Die verschiedenen Digital-Concert-Hall-Applikationen für Smart-TV- und Mobilgeräte setzte das Berliner Software-Unternehmen metamorph Medien GmbH um. Die Entwicklung der aktuellen App-Version habe rund zwei Jahre gedauert, erläutert Dirk Matthias Rudolf, technischer Leiter des metamorph. Ein enormer Aufwand – für schlichte Apps müsse man bereits drei Monate einplanen. Hinzu komme die Validierung durch die TV-Geräte-Hersteller. Bevor diese eine Anwendung in ihren Portalen freigeben, prüfen sie deren Funktionstüchtigkeit. „Das machen alle Hersteller“, erläutert Jan Beardi, Entwickler bei metamorph. Selbst Google, das auf dem Play-Store bislang keinerlei Überprüfung durchführt, habe bei dem Smart-TV-Betriebssystem Android TV damit angefangen.

Beardi ringt mit den gleichen Hürden wie seine Kollegen bei putpat: „Die Schwierigkeit sind die unterschiedlichen Smart-TV-Plattformen der Hersteller“, weiß Beardi. Bei dem anspruchsvollen Design unserer neuen Berliner-Philharmoniker-TV-App sind die Technik und die Leistungsfähigkeit der Geräte maßgebend. Dies müsse etwa für die Benutzerführung berücksichtigt werden, ergänzt Rudolf. Während die Steuerung lange Zeit ausschließlich per Pfeil- und Eingabetaste erfolgte, werde nun zunehmend eine Steuerung per Maus-Zeiger eingesetzt.

Doch gerade in solchen Details unterscheiden sich die Geräte der Hersteller. Bei LG werde beispielsweise der Mauszeiger, der sich per Magic-Remote-Fernbedienung auf dem TV-Schirm lenken lässt, über proprietäre Schnittstellen angesprochen, erläutert Beardi. Auch die Smart-TV-Allianz, ein Zusammenschluss führender TV-Geräte-Hersteller, überbrückt diese Unterschiede offenbar nicht. „Einige Schnittstellen hat die Smart-TV-Alliance ausgespart“, weiß Beardi. „Die Smart-TV-Alliance ist theoretisch eine gute Idee.“ Doch in der Praxis ließe sich das schlecht umsetzen. „Unser Anspruch ist daher, eine Code-Basis zu erstellen und dann zu sehen, was auf den einzelnen Geräten funktioniert“, erläutert Beardi.
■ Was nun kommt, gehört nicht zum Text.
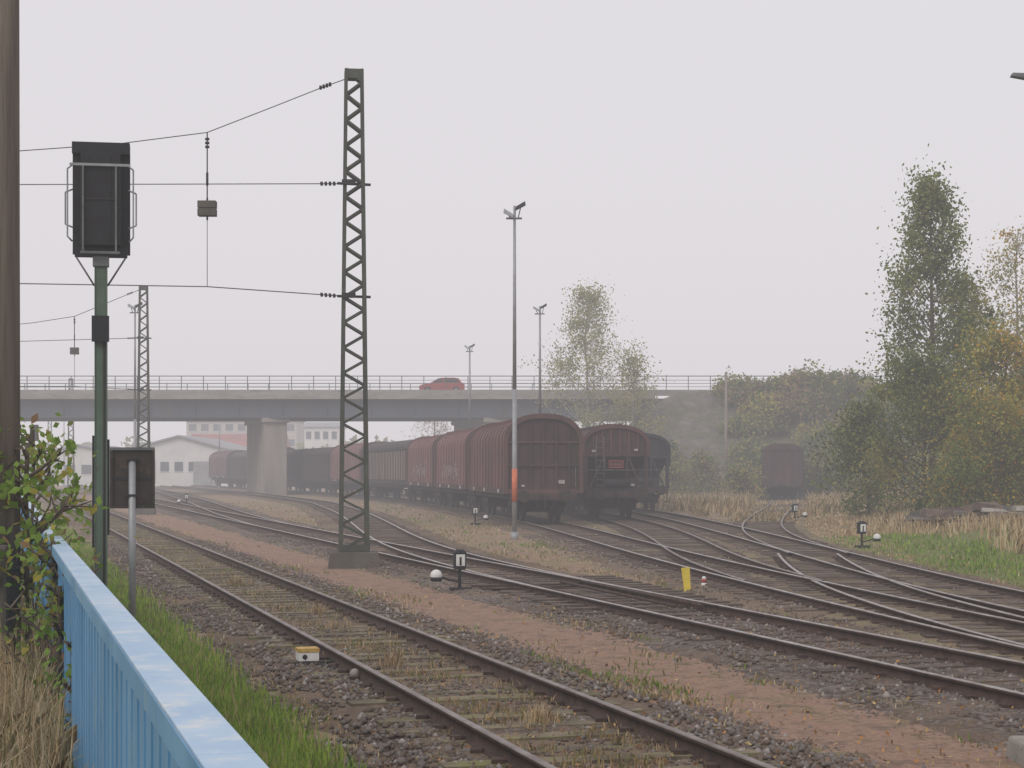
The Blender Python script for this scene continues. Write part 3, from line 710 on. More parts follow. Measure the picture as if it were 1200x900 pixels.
# ------------------------------------------------------------------ wagons
def arch(w,ze,zt,n=12,zb=1.15,p=1.0):
    pts=[(-w,zb),(-w,ze)]
    for i in range(1,n):
        t=math.pi*(1-i/n); pts.append((w*math.copysign(abs(math.cos(t))**p,math.cos(t)), ze+(zt-ze)*math.sin(t)))
    pts += [(w,ze),(w,zb)]
    return pts
def running_gear(root,L):
    mb=MB()
    mb.box(-1.3,-1.12,.65,L-.65,.9,1.14,'steel_dk'); mb.box(1.12,1.3,.65,L-.65,.9,1.14,'steel_dk')
    mb.box(-1.35,1.35,.55,.8,.88,1.145,'brown'); mb.box(-1.35,1.35,L-.8,L-.55,.88,1.145,'brown')
    mb.box(-.12,.12,.8,L-.8,.85,1.1,'steel_dk')
    for y0,sg in ((.55,-1),(L-.55,1)):
        for x in (-.875,.875):
            mb.box(x-.16,x+.16,min(y0,y0+sg*.05),max(y0,y0+sg*.05),.88,1.2,'steel_dk')
            mb.cyl((x,y0,1.04),(x,y0+sg*.45,1.04),.10,n=10,m='steel_dk')
            mb.cyl((x,y0+sg*.45,1.04),(x,y0+sg*.52,1.04),.25,.24,n=18,m='wheel')
        mb.box(-.07,.07,min(y0,y0+sg*.3),max(y0,y0+sg*.3),.98,1.1,'wheel')
        mb.tube([(0,y0+sg*.25,1.0),(0.02,y0+sg*.32,.7),(.0,y0+sg*.2,.5)],.035,6,'wheel')
        for x in (-.35,.38):
            mb.tube([(x,y0,.95),(x,y0+sg*.22,.85),(x*.9,y0+sg*.2,.6),(x*.6,y0+sg*.1,.55)],.025,6,'steel_dk')
        for x in (-1.28,1.28):
            mb.box(x-.16,x+.16,y0-sg*.05-.12,y0-sg*.05+.12,.42,.46,'steel_dk'); mb.box(x-.02,x+.02,y0-sg*.05-.02,y0-sg*.05+.02,.46,.9,'steel_dk')
    mb.obj('underframe',root)
    wb=MB()
    for yc in (2.6,L-2.6):
        for ya in (yc-.9,yc+.9):
            wb.cyl((-.8,ya,.46),(.8,ya,.46),.08,n=8,m='wheel')
            for x in (-.75,.75):
                s=1 if x>0 else -1
                wb.cyl((x-.065,ya,.46),(x+.065,ya,.46),.46,n=24,m='wheel'); wb.cyl((x-s*.09,ya,.46),(x-s*.05,ya,.46),.5,n=24,m='wheel')
                wb.box(x+s*.17-.1,x+s*.17+.1,ya-.14,ya+.14,.34,.6,'steel_dk')
        for s in (-1,1):
            wb.box(s*.98-.07,s*.98+.07,yc-1.3,yc+1.3,.6,.82,'steel_dk')
            wb.box(s*.98-.06,s*.98+.06,yc-.25,yc+.25,.35,.598,'steel_dk')
        wb.box(-.9,.9,yc-.2,yc+.2,.55,.86,'steel_dk')
    wb.obj('bogies',root)

def tarp_wagon(track,Y,L=14.5,side='tarp',ztop=4.32,endm='brown',graffiti=False):
    Y2=track.adv(Y,L); xa,_,_=track.at(Y); xb,_,_=track.at(Y2)
    e=empty('covered_freight_wagon',(xa,Y,RT),math.atan2(-(xb-xa),Y2-Y))
    running_gear(e,L)
    w=1.56; a=arch(w,3.3,ztop,16,p=.78)
    mb=MB(); mb.prism(a,.75,L-.75,side,sm=False,capm=endm)
    o=arch(w+.035,3.32,ztop+.035,16,p=.78)
    y=1.7
    while y<L-1.2:
        mb.prism([(p[0],max(p[1],1.32)) for p in o],y,y+.07,side); y+=1.15
    mb.box(-w-.05,-w-.002,.8,L-.8,1.12,1.35,'brown'); mb.box(w+.002,w+.05,.8,L-.8,1.12,1.35,'brown')
    for yy in (2.4,L*.5,L-3.2):
        for s in (-1,1):
            p,q=sorted((s*(w+.051),s*(w+.056))); mb.box(p,q,yy,yy+.5,1.16,1.31,'stencil')
    mb.obj('body',e)
    for y0,sg in ((.75,-1),(L-.75,1)):
        eb=MB(); rim=arch(w+.07,3.32,ztop+.08,16,p=.78); inn=arch(w-.10,3.25,ztop-.12,16,p=.78)
        ya,yb=sorted((y0-sg*.14,y0+sg*.14))
        n=len(rim); b=len(eb.v)
        for yy in (ya,yb):
            eb.v+=[(p[0],yy,p[1]) for p in rim]; eb.v+=[(p[0],yy,p[1]) for p in inn]
        for i in range(n-1):
            for (q,flip) in ((0,0),(2*n,1)):
                f=[b+q+i,b+q+i+1,b+q+n+i+1,b+q+n+i]; eb.face(f if flip else f[::-1],'brown2')
            eb.face([b+i,b+2*n+i,b+2*n+i+1,b+i+1],'brown2'); eb.face([b+n+i,b+n+i+1,b+3*n+i+1,b+3*n+i],'brown2')
        def bx(x0,x1,z0,z1,t,m,t0=0):
            p,q=sorted((y0+sg*t0,y0+sg*t)); eb.box(x0,x1,p,q,z0,z1,m)
        bx(-w+.1,w-.1,1.15,1.32,.12,'brown2')
        bx(-w+.1,w-.1,2.25,2.35,.09,'brown')
        for x,zt in ((-1.06,3.78),(-.53,4.02),(0,4.12),(.53,4.02),(1.06,3.78)):
            bx(x-.045,x+.045,1.322,zt*ztop/4.32-.05,.07 if x else .08,'brown')
        bx(-w+.12,w-.12,3.2,3.27,.085,'brown2')
        for s in (-1,1):
            eb.tube([(s*1.30,y0+sg*.13,1.4),(s*1.30,y0+sg*.2,1.45),(s*1.30,y0+sg*.2,2.15),(s*1.30,y0+sg*.13,2.2)],.018,6,'galv_dk')
        bx(.62,.88,1.55,1.70,.03,'stencil',.004); bx(-.9,-.76,1.42,1.50,.03,'stencil',.004)
        eb.obj('end_wall',e)
    if graffiti:
        gb=MB(); rg=random.Random(int(Y)*3)
        for k in range(9):
            yy=3.5+k*(L-7)/9; z=1.55+rg.random()*.25; l_=rg.uniform(.3,.6); h=rg.uniform(.4,.8)
            pts=[(-w-.04,yy,z),(-w-.04,yy+l_*.1,z+h),(-w-.04,yy+l_,z+h*.9),(-w-.04,yy+l_*.9,z+h*.4),(-w-.04,yy+l_*.3,z+h*.45)]
            gb.tube(pts[:3+rg.randint(0,2)],.035,4,'graff')
        gb.obj('graffiti',e)
    return Y2
def box_wagon(track,Y,L=15,side='beige',ztop=4.15,endm='brown'):
    Y2=track.adv(Y,L); xa,_,_=track.at(Y); xb,_,_=track.at(Y2)
    e=empty('sliding_wall_wagon',(xa,Y,RT),math.atan2(-(xb-xa),Y2-Y))
    running_gear(e,L)
    w=1.42; a=arch(w,3.45,ztop,12,p=.8)
    mb=MB(); mb.prism(a,.7,L-.7,'darkwag',capm=endm)
    y=.9
    while y<L-1.0:
        for s in (-1,1):
            p,q=sorted((s*(w+.002),s*(w+.05))); mb.box(p,q,y,y+.08,1.4,3.4,'darkwag')
            p,q=sorted((s*(w+.001),s*(w+.02))); mb.box(p,q,y+.081,min(y+.66,L-.75),1.42,3.38,side)
        y+=.68
    for s in (-1,1):
        p,q=sorted((s*(w+.002),s*(w+.07))); mb.box(p,q,.75,L-.75,1.1,1.39,'darkwag'); mb.box(p,q,.75,L-.75,3.402,3.5,'darkwag')
    for y0,sg in ((.7,-1),(L-.7,1)):
        for x in (-1.36,-.7,0,.7,1.36):
            p,q=sorted((y0,y0+sg*.08)); mb.box(x-.05,x+.05,p,q,1.15,3.5,endm)
        p,q=sorted((y0,y0+sg*.10)); mb.box(-1.41,1.41,p,q,3.503,3.62,endm)
    mb.obj('body',e); return Y2
def hopper_wagon(track,Y,L=13,paint='hopper',ztop=4.1,name='hopper_wagon'):
    Y2=track.adv(Y,L); xa,_,_=track.at(Y); xb,_,_=track.at(Y2)
    e=empty(name,(xa,Y,RT),math.atan2(-(xb-xa),Y2-Y))
    running_gear(e,L)
    mb=MB(); w=1.47
    a=arch(w,3.25,ztop,14,zb=2.75,p=.85)
    mb.prism(a,.95,L-.95,paint)
    mb.hexa([(-1.05,3.1,1.25),(1.05,3.1,1.25),(1.05,L-3.1,1.25),(-1.05,L-3.1,1.25),(-w,1.0,2.748),(w,1.0,2.748),(w,L-1.0,2.748),(-w,L-1.0,2.748)],paint)
    y=1.0
    while y<L-.9:
        for s in (-1,1):
            p,q=sorted((s*(w+.001),s*(w+.07))); mb.box(p,q,y,y+.09,2.3,3.3,paint)
        y+=1.0
    o=arch(w+.03,3.27,ztop+.03,14,zb=3.2,p=.85); y=1.4
    while y<L-1.2: mb.prism(o,y,y+.08,paint); y+=1.6
    mb.box(-.35,.35,1.3,L-1.3,ztop+.031,ztop+.10,paint)
    mb.obj('body',e)
    for y0,sg in ((.95,-1),(L-.95,1)):
        eb=MB()
        def bx(x0,x1,z0,z1,t0,t1,m):
            p,q=sorted((y0+sg*t0,y0+sg*t1)); eb.box(x0,x1,p,q,z0,z1,m)
        rim=arch(w+.06,3.27,ztop+.07,14,zb=2.7,p=.85); inn=arch(w-.09,3.2,ztop-.1,14,zb=2.7,p=.85)
        n=len(rim); b=len(eb.v); ya,yb=sorted((y0-sg*.05,y0+sg*.12))
        rm='tarp' if paint=='hopper' else paint
        for yy in (ya,yb):
            eb.v+=[(p[0],yy,p[1]) for p in rim]; eb.v+=[(p[0],yy,p[1]) for p in inn]
        for i in range(n-1):
            for (q,fl) in ((0,0),(2*n,1)):
                f=[b+q+i,b+q+i+1,b+q+n+i+1,b+q+n+i]; eb.face(f if fl else f[::-1],rm)
            eb.face([b+i,b+2*n+i,b+2*n+i+1,b+i+1],rm); eb.face([b+n+i,b+n+i+1,b+3*n+i+1,b+3*n+i],rm)
        for x,zt in ((-1.0,3.75),(-.6,3.9),(-.2,3.98),(.2,3.98),(.6,3.9),(1.0,3.75)): bx(x-.035,x+.035,2.8,zt*ztop/4.1-.03,0,.07,rm)
        bx(-w+.02,w-.02,2.7,2.82,0,.14,paint)
        for s in (-1,1):
            bx(s*1.36-.08,s*1.36+.08,1.15,2.7,0,.12,paint)
            eb.cyl((s*1.2,y0,1.2),(s*.55,y0-.05,2.7),.05,n=4,m=paint)
            eb.cyl((s*.5,y0+sg*.1,1.2),(s*.5,y0+sg*.1,2.7),.03,n=6,m=paint)
        bx(-1.35,1.35,1.15,1.24,-1.5,.2,'steel_dk')
        eb.cyl((-1.3,y0+sg*.18,2.1),(1.3,y0+sg*.18,2.1),.018,n=6,m='galv_dk')
        for x in (-.15,.2):  eb.cyl((x-.75,y0+sg*.2,1.2),(x-.75,y0+sg*.2,3.6),.016,n=6,m='galv_dk')
        for z in np.arange(1.4,3.6,.28): eb.cyl((-.9,y0+sg*.2,z),(-.55,y0+sg*.2,z),.013,n=5,m='galv_dk')
        eb.cyl((-.55,y0+sg*.02,1.52),(.55,y0+sg*.02,1.52),.2,n=12,m='steel_dk')
        bx(.35,.95,1.26,1.75,-.3,.05,'steel_dk')
        if paint=='hopper':
            for (xa_,xb_,za,zb_) in ((-.32,.32,2.20,2.23),(-.32,.32,2.50,2.53),(-.32,-.29,2.231,2.499),(.29,.32,2.231,2.499)): bx(xa_,xb_,za,zb_,.145,.165,'red')
            bx(-.288,.288,2.231,2.499,.145,.15,'hopper')
            for x in (-.2,-.03,.14): bx(x-.03,x+.05,2.33,2.38,.151,.156,'red')
            for x,z in ((-1.0,2.9),(.9,2.95),(.75,1.4)): bx(x-.08,x+.08,z,z+.09,.142,.148,'stencil')
        eb.obj('end_frame',e)
    return Y2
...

Das Videostreaming erfolgt bei der Digital Concert Hall über den CDN-Anbieter Amazon Cloud. Es sei technisch sehr anspruchsvoll, ein HD-Signal weltweit auszuliefern und es bis nach Australien reinzubekommen. „Wir bieten eine HD-Auflösung von bis zu 1080 Zeilen, wobei das Streaming adaptiv erfolgt“, verrät Möller. Als Videoformat verwendet die DCH H.264/AVC mit Datenraten von 700 Kbit bis 2,5 Megabit pro Sekunde, die je nach verfügbarer Internetverbindung ausgeliefert werden.

Bleibt zu klären, welche Zugriffszahlen die beiden unterschiedlichen Musikangebote via Internet erreichen. „Derzeit haben wir 500.000 registrierte Nutzer, die wir auch per Mailing anschreiben können“, sagt Möller. Tagesaktuell seien 21.000 Tickets verkauft. Dem gegenüber erscheinen die drei Millionen registrierten Zuschauer von Smart-TV-Pionier putpat gewaltig. Ein Grund ist sicherlich die enorme Reichweite von 90 Prozent aller Smart-TV-Geräte, die der Kölner Musiksender mit seinen Applikationen und Partnerschaften abdeckt.